Their eyes are missing here. Now, today it just looks like water.

What lessons might there be for my soul here, this week, in this place, dripping and fat with the complexities of reminiscence? When one like me, so given to encasing experience in the rose-colored clothing of the perfect past, returns to dine on memory, will I find nourishment, or just stale candy? Can I remove myself from this proclivity long enough to truly see what is new and emerging? Can I avoid the lesser, but easier and more alluring, joy of carrying around my interpreted memories in the baby blanket of nostalgia? Or, will I find the courage to open them up to the sun’s warmth, now three years older, but also newer, with new tales to tell and new songs to sing?

This week, indeed, this very day, I open up tightly clenched fingers and release the past into the white hot brilliance of a new day. I will let myself be blinded by this brand new sun. For when I can see once more I will see with new eyes, now made stronger with the thickness of their own scar tissue.

Broken bones, once healed, are made stronger. Broken hearts, once mended, feel deeper still. Broken time, once re-imagined, builds unbreakable bridges, upon which one may traverse from then to now and on again.
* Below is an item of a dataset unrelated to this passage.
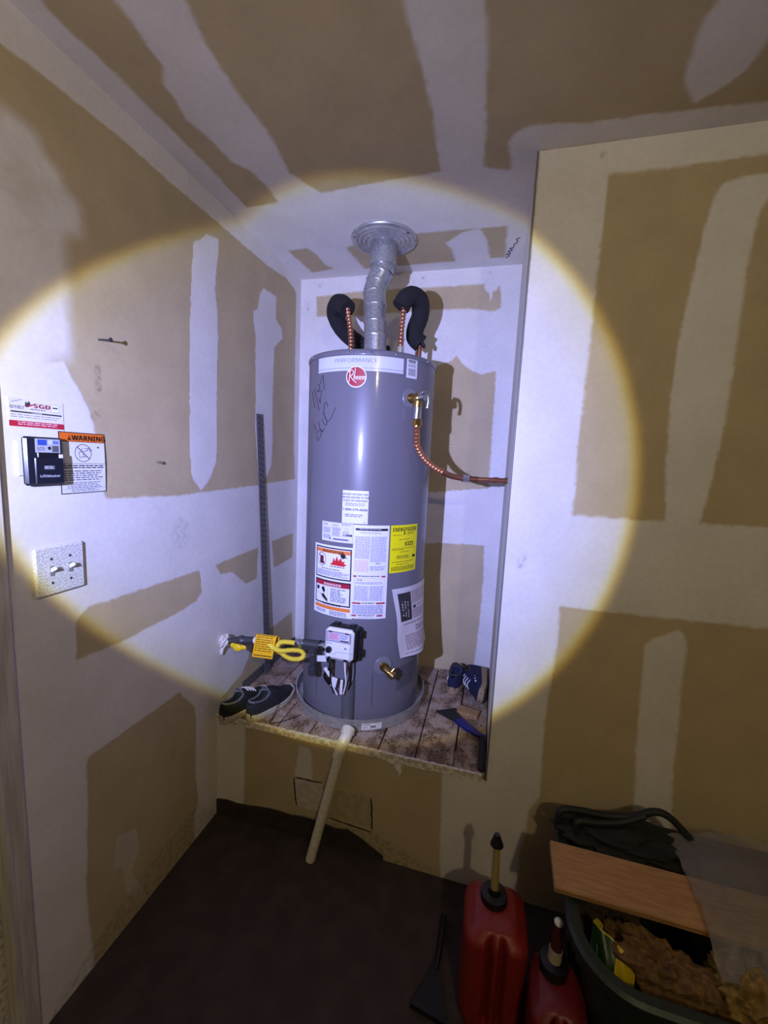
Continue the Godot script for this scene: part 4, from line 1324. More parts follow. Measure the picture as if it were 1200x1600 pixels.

Today I will seek tomorrow through yesterday.

 

Perfectly imperfect

Our Christmas tree, rather smallish and completely unimpressive this year, stands as a reminder of many things. First of all, it’s green. A kind of middle green not too forest-y for the rest of the trees who might think it pretentious and showy. But, not that insipid, noncommittal green that might cause others to look down on the poor bugger. Second, it’s delightfully imperfect…like the place it now calls home. Like the occupants of said home. Also, it is a daily reminder of the fact we are alive, but imperfectly so. It is transient, clinging tenaciously to its quickly waning life. From time to time, nutrients must be found from within when not forthcoming elsewhere. It looks rather forlorn in its present state; shoddily adorned, incomplete, perhaps even a little awkward.

 

But we totally love it. Why?

We are often too busy this time of year to properly Christmas-ify our house, let alone the poor tree. Like our sad, little tree, in our lowest state of being we retain so much of our original beauty, our verdant smell so pungently alive, our prickliness that tells the world not to get too close too quickly and to treat us with tenderness; our delightfully obvious imperfection. All of it becomes a unified, shining mess of perfect wonder under the labors of loving decorators. Upon its branches are things old and new, classy and kitschy, profound and facile.

Then, step back a minute. Breath it all in. Let this sorry little wonder be ample evidence of loving hands eager to participate in the process of making something so simple and unadorned into something still simple, but also beautiful, whole, communal…perfectly imperfect.